EXERCISE TASK: Below are records. Copy every line with "this" in it.

# START OF EXERCISE MATERIAL

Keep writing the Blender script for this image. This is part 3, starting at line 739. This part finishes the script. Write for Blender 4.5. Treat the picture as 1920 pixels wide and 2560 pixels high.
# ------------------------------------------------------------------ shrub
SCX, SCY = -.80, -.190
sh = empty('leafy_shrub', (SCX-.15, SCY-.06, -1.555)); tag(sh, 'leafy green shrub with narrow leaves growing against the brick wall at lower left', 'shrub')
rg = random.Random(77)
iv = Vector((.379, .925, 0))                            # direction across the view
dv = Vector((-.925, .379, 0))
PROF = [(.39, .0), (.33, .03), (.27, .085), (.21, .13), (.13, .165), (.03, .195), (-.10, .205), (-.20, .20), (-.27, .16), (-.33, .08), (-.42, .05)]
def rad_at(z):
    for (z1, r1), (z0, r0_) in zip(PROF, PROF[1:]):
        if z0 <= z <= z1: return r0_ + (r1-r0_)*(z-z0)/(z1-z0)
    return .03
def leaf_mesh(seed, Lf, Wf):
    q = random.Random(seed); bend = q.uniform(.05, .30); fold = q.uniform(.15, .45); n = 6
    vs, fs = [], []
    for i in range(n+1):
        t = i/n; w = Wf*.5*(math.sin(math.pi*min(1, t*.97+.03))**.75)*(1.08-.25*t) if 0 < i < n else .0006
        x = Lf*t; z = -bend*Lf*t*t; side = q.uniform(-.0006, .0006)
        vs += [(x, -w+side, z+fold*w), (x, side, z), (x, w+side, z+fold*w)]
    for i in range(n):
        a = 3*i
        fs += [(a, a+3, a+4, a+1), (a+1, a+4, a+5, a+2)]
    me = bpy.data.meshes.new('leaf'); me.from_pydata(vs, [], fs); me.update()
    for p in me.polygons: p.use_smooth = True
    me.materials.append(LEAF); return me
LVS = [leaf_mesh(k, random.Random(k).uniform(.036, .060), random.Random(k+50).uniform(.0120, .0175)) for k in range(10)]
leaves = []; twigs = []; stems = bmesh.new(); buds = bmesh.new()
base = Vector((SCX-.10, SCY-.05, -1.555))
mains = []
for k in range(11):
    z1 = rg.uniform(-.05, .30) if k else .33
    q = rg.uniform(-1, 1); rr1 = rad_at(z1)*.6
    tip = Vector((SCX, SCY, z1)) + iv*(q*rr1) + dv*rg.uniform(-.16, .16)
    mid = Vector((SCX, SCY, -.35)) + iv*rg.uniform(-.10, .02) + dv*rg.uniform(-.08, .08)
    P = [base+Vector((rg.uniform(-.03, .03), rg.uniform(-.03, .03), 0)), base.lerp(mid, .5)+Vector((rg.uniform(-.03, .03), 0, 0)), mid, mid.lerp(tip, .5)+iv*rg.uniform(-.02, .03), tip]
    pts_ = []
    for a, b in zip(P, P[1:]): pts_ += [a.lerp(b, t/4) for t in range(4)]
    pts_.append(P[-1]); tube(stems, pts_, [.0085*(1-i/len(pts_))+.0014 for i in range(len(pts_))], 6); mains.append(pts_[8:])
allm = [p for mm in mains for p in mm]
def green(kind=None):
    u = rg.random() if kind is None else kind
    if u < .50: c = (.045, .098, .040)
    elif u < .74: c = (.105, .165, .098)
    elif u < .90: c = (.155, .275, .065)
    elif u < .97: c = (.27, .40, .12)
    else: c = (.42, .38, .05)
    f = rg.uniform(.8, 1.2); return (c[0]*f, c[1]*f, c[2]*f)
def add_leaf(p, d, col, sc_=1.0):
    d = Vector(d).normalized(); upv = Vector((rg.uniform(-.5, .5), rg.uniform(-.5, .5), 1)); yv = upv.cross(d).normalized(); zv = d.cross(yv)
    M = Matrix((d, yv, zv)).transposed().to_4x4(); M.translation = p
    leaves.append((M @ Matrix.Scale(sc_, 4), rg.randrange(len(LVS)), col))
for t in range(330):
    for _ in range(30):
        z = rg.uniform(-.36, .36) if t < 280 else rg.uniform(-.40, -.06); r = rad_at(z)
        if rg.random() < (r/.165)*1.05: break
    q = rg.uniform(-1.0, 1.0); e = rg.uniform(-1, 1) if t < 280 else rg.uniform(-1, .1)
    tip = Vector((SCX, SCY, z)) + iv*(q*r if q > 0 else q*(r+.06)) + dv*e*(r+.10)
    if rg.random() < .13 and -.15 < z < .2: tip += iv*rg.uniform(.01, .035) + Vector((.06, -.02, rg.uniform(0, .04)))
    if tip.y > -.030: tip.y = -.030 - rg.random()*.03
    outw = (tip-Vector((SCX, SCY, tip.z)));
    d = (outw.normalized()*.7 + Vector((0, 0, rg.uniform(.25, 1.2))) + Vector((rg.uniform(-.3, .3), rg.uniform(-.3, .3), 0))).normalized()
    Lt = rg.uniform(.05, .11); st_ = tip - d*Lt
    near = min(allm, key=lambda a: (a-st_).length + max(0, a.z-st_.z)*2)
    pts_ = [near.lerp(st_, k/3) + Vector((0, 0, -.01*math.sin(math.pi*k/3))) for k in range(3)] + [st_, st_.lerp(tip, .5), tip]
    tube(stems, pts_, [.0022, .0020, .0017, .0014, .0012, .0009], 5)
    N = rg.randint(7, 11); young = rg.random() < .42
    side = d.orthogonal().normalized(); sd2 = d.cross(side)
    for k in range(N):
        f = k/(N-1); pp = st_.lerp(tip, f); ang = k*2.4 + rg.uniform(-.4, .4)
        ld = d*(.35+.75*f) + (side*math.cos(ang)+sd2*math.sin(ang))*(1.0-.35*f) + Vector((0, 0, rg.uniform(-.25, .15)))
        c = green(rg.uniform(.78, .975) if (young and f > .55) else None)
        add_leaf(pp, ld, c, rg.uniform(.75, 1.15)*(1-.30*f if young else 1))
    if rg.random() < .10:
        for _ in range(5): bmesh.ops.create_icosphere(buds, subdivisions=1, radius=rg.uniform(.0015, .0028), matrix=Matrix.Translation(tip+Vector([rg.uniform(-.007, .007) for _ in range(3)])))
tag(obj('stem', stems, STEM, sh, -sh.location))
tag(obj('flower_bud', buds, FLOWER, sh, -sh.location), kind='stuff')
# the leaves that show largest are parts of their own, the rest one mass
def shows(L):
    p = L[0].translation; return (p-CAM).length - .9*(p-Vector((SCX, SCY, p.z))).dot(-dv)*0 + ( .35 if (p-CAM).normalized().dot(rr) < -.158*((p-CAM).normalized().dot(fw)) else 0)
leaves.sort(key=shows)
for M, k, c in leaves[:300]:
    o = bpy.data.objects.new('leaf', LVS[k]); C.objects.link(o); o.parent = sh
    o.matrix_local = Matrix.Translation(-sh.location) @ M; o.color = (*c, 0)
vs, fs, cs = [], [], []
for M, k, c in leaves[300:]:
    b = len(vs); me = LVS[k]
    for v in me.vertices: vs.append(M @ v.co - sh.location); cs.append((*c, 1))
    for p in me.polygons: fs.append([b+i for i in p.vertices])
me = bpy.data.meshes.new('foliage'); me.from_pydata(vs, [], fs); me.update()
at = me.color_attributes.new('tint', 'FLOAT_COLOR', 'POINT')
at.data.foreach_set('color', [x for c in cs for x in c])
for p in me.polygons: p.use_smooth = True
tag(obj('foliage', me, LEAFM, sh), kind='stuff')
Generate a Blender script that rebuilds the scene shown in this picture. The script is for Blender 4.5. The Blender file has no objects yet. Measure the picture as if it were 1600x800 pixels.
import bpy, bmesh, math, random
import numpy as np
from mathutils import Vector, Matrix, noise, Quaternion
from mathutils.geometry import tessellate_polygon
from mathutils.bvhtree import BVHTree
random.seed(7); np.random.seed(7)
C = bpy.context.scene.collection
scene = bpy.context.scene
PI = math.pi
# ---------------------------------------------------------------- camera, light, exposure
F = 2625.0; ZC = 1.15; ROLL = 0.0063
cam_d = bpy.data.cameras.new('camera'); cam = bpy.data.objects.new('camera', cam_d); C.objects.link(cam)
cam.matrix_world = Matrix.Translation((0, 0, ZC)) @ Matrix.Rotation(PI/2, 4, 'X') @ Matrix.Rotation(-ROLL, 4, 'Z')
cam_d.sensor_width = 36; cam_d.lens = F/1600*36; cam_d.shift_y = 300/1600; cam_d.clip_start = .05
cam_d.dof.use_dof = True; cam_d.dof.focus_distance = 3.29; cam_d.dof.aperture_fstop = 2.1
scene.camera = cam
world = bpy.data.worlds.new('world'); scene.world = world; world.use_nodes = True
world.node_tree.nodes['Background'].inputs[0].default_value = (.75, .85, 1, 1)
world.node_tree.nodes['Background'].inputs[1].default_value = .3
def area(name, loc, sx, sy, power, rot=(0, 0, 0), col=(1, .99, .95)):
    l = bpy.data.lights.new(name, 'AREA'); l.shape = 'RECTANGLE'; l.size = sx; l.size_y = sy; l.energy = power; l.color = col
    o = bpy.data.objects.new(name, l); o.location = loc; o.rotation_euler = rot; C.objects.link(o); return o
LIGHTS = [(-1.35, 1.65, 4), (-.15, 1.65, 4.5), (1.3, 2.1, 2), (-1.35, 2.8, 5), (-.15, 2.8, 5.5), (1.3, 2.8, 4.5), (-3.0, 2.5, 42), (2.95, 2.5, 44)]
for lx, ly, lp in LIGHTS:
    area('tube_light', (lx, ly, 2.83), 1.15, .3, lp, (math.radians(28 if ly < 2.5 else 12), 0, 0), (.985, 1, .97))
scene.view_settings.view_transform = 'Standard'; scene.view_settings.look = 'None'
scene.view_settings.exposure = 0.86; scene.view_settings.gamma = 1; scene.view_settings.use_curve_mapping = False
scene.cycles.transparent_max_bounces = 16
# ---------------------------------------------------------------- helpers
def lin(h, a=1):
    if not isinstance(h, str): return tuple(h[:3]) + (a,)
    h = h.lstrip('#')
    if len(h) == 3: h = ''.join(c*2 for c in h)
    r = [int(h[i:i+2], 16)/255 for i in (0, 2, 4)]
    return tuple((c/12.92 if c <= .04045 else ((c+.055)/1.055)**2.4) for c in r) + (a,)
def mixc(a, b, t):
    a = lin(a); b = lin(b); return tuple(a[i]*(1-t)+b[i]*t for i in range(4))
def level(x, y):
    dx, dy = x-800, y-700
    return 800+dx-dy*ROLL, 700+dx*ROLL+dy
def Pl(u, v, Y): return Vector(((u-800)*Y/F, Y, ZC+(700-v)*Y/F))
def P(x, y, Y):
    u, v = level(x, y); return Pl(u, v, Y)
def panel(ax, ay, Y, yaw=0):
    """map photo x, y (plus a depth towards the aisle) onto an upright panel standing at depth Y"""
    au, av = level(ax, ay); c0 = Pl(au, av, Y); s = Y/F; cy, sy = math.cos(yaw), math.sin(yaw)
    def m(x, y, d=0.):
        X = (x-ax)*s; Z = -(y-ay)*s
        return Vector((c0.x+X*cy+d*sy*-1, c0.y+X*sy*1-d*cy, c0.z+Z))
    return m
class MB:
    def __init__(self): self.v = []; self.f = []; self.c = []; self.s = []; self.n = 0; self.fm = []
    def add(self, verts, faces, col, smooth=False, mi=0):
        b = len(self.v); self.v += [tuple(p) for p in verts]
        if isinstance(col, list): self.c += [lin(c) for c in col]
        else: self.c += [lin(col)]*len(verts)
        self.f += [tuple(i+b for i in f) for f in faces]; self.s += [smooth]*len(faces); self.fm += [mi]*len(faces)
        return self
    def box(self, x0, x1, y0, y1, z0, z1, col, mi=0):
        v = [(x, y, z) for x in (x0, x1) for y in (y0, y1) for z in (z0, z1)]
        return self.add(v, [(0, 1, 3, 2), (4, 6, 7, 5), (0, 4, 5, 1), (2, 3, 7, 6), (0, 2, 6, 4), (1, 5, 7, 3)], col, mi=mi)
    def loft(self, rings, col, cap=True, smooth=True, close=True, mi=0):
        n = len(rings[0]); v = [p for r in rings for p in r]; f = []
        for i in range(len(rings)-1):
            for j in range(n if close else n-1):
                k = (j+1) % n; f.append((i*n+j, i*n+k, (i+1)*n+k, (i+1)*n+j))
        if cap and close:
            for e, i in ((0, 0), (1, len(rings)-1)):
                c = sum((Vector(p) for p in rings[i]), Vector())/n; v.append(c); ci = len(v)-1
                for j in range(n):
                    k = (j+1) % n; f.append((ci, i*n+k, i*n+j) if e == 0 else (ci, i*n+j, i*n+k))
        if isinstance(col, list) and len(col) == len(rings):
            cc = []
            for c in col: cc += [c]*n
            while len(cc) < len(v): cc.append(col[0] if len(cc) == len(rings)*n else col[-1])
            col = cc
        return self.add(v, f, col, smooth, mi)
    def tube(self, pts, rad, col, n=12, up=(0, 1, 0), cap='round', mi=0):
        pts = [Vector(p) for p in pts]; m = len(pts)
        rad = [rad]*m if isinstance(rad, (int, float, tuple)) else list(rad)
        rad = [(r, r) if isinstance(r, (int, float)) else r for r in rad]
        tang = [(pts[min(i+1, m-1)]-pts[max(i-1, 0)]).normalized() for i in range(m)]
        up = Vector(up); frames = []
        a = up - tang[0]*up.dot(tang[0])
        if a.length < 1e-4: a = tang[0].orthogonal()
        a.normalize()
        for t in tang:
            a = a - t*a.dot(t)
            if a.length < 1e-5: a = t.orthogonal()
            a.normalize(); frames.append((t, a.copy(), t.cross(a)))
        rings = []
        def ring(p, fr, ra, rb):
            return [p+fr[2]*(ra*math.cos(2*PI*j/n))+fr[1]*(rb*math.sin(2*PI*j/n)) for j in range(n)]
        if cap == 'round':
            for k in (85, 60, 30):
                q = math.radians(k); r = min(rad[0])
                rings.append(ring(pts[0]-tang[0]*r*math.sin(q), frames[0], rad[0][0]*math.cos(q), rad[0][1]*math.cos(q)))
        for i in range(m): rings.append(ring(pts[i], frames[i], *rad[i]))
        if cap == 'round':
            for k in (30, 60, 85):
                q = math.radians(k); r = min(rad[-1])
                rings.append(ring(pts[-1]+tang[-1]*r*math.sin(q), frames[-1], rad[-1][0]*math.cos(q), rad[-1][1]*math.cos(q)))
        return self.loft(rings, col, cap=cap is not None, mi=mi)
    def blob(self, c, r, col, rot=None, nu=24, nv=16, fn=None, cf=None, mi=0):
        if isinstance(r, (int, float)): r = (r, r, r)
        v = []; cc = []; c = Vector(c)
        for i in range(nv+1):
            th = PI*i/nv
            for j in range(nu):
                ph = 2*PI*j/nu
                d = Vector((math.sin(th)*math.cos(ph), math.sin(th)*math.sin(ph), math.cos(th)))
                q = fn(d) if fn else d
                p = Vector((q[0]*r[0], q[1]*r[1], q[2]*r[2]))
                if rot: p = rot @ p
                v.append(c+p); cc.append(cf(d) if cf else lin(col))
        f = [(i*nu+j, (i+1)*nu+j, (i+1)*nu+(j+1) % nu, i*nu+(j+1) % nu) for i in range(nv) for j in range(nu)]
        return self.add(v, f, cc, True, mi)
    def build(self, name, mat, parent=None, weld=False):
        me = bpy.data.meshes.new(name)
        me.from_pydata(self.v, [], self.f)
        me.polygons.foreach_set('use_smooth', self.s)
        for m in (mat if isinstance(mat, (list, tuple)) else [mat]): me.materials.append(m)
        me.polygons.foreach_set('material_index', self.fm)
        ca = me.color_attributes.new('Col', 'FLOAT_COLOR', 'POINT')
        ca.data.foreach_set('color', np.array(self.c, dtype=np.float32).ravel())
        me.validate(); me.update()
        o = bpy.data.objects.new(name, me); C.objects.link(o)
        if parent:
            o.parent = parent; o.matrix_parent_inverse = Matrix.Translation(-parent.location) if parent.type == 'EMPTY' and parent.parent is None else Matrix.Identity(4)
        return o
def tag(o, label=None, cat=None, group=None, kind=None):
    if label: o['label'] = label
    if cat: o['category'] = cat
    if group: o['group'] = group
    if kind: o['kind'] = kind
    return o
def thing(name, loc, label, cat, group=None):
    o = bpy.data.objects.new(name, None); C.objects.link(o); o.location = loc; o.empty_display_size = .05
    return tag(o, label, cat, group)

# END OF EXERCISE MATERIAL

EXERCISE RESULT:
Keep writing the Blender script for this image. This is part 3, starting at line 739. This part finishes the script. Write for Blender 4.5. Treat the picture as 1920 pixels wide and 2560 pixels high.
Generate a Blender script that rebuilds the scene shown in this picture. The script is for Blender 4.5. The Blender file has no objects yet. Measure the picture as if it were 1600x800 pixels.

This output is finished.